I have painted quite a few bits of sheet metal with a sea-foam-ish blue-green/gray paint back in the day (30 years or so ago). I don't recall the manufacturer, but it was a zinc conversion coating in nearly exactly that seafoam color, which has probably stolen at least a few years of my life expectancy. The same company sold other paints in a sickly mustard yellow, and close to fire-engine red, all with slightly different chemistries, I assume for different base metals.

2 comments

This reminding me of something my granddad demonstrated once.

He used to work on yachts a fair bit and over the years he noticed the fading patterns for different colour paints.

Yellow paint would fade, red paint would fade. But if you mixed them 50/50 into orange, it wouldn't fade. That's why they had so many orange boats in the bay. Figure that one out.

It comes down to each pigment acting as a UV shield for the other. Paint fades because specific wavelengths of light (mostly UV and high-energy visible light) break down the chemical bonds in pigment molecules. The key is that different pigments are vulnerable to different wavelengths.

Yellow pigment absorbs blue and violet light. That's what makes it look yellow, it reflects the longer wavelengths and soaks up the shorter ones. But the UV and violet radiation it's absorbing is also what gradually destroys it.

Red pigment does something similar but across a different band, it absorbs greens and shorter wavelengths, and that absorption is what degrades it over time.
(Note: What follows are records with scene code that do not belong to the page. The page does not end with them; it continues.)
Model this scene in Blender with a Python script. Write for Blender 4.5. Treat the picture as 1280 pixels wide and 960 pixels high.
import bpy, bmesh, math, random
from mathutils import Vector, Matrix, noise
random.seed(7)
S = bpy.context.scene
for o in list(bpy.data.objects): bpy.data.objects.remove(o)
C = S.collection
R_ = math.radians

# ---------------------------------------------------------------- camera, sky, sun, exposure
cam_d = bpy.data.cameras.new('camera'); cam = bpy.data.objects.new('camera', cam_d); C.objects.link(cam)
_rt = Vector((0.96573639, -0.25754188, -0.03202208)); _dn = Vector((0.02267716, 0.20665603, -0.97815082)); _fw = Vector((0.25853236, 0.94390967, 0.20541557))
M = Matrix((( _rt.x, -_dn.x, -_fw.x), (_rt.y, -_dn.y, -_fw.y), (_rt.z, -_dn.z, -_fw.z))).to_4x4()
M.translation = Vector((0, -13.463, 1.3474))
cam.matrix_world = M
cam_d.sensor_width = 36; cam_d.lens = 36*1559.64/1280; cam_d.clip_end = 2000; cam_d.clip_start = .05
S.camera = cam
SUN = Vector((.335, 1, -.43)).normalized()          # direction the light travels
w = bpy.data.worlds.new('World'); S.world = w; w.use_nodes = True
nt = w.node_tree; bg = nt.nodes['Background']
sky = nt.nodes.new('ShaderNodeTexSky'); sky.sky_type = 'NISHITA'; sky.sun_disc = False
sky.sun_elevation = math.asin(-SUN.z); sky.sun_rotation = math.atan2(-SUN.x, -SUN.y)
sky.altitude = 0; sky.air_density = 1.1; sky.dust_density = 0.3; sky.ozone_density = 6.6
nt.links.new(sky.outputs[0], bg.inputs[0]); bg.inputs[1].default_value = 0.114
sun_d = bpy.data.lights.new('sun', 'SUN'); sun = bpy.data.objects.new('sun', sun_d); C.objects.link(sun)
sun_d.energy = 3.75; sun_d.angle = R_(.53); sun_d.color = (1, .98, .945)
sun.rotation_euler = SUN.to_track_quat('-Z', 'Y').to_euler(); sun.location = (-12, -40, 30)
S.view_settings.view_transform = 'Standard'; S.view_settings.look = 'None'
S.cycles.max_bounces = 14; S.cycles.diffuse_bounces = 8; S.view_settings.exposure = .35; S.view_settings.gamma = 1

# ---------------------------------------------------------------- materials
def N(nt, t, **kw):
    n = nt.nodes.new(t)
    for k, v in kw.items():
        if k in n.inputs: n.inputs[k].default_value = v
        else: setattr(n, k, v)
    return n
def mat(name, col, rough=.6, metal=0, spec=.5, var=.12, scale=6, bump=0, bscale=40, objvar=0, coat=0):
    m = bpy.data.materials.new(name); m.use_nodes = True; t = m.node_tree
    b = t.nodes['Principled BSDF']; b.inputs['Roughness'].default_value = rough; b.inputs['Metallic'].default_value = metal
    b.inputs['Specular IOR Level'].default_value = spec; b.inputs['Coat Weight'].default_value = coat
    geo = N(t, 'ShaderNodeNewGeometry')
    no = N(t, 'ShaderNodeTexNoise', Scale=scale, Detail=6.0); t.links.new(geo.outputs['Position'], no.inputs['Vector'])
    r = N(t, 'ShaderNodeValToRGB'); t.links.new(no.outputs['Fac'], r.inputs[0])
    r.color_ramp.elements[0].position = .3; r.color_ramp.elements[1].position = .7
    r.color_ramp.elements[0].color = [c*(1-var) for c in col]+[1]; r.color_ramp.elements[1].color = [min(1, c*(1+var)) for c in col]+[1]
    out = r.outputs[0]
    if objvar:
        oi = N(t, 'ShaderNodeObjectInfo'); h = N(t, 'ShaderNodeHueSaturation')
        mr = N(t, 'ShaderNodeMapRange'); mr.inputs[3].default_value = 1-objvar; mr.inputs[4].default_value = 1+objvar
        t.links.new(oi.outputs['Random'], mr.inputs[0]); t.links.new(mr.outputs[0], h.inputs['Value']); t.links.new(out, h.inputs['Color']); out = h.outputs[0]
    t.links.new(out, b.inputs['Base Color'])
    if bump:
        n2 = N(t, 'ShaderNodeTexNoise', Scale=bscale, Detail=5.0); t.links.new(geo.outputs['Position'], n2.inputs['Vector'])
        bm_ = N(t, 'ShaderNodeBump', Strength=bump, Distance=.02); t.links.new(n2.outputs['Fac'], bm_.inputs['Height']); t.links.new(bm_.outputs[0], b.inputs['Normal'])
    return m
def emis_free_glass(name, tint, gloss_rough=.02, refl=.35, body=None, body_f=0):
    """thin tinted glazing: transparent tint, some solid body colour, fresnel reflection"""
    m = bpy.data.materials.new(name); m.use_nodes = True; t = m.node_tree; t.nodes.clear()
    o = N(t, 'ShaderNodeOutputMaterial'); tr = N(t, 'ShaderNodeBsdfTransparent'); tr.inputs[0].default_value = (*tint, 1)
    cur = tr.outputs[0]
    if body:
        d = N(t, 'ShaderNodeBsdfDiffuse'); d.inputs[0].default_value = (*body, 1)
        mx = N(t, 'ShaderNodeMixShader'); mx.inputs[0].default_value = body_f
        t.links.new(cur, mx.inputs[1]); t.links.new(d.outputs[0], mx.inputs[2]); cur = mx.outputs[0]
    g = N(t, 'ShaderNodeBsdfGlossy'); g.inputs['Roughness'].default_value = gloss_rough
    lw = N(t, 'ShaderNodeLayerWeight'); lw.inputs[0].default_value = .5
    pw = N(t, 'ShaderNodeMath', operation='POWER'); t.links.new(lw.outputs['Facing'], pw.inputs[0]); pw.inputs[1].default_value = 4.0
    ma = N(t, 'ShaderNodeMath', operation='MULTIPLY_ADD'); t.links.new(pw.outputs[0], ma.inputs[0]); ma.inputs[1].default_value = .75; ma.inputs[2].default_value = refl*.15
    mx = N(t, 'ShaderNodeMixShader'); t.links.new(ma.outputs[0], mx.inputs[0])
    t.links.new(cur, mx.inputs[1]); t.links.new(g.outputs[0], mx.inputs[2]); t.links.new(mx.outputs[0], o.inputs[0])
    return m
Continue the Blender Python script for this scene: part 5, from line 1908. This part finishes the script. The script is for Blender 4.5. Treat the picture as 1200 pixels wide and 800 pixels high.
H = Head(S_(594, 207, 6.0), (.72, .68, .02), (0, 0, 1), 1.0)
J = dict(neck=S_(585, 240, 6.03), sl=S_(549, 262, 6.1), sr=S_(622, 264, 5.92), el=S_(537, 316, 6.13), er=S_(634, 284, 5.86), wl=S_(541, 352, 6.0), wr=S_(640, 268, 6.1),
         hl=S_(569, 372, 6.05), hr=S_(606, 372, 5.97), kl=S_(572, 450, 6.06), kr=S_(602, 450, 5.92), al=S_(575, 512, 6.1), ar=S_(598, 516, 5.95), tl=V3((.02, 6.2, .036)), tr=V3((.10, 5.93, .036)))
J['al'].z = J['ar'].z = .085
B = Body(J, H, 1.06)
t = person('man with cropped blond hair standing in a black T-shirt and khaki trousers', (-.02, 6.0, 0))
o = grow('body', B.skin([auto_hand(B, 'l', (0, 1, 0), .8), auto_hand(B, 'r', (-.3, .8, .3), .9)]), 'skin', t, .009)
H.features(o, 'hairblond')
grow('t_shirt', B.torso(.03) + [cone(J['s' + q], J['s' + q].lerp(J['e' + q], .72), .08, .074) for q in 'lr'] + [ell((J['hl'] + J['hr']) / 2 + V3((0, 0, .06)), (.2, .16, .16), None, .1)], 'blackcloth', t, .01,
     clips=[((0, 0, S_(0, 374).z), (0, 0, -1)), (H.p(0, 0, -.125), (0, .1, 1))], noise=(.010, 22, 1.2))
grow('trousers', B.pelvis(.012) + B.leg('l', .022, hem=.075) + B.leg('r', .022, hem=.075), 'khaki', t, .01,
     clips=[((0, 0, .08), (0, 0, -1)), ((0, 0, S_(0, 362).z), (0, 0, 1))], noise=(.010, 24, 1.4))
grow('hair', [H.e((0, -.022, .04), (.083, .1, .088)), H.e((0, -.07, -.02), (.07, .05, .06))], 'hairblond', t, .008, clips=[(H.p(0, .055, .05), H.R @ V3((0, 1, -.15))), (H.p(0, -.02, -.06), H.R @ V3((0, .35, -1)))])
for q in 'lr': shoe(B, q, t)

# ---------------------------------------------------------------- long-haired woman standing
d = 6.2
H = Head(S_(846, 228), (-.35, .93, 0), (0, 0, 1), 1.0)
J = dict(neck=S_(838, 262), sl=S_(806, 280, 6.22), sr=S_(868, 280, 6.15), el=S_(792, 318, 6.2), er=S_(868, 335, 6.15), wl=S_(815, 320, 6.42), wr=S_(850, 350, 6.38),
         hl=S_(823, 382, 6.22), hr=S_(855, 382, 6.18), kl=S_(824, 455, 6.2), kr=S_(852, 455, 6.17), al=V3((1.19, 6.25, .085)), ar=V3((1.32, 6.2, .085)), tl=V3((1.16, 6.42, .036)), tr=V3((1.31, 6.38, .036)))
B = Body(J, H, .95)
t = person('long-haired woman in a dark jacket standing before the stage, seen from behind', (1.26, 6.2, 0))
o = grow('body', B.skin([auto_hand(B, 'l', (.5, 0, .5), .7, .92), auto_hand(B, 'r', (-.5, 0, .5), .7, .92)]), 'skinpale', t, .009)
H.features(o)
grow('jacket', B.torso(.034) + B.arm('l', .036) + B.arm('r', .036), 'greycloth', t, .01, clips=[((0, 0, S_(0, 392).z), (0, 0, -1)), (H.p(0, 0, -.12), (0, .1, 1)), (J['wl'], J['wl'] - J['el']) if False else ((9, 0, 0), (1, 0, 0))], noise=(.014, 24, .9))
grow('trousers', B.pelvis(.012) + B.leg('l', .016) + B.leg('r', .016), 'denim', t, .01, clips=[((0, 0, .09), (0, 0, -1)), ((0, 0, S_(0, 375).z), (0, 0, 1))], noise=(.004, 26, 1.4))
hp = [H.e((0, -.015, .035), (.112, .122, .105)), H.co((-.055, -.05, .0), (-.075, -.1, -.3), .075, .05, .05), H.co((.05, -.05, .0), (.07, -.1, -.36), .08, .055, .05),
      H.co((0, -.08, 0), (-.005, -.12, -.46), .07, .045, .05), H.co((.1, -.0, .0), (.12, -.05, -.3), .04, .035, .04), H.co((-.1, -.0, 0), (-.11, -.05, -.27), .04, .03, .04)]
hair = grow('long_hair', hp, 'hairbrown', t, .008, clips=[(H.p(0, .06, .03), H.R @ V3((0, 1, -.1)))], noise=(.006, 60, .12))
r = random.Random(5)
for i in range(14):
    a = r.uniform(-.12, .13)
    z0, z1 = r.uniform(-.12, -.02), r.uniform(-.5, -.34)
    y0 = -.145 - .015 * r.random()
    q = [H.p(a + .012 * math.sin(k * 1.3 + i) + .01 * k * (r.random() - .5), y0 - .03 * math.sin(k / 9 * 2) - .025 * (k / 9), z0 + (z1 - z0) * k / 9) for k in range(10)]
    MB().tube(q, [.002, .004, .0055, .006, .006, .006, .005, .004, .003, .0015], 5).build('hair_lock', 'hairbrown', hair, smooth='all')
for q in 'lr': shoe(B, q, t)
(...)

When you mix them 50/50 into orange, each pigment is absorbing the wavelengths that would have destroyed the other one.

I remember reading a long time ago about why barns / shipping containers are dark red. and IIRC it's simply because it's a very similar tone to iron oxide and thus the dye was cheapest to produce.
Not quite right.

Iron oxide is anti-microbial. So a barn painted with it as a pigment will last longer vs mold and such.

It's also why large ships all have that red paint color below the waterline. In that case it's copper oxide, which helps slow barnacle growth and similar.

Back in the age of sail they even went as far as copper sheet cladding to make the wooden hulls last longer. Copper oxide pigment emerged toward the end of the age of sail / beginning of the steamship era as a more practical alternative.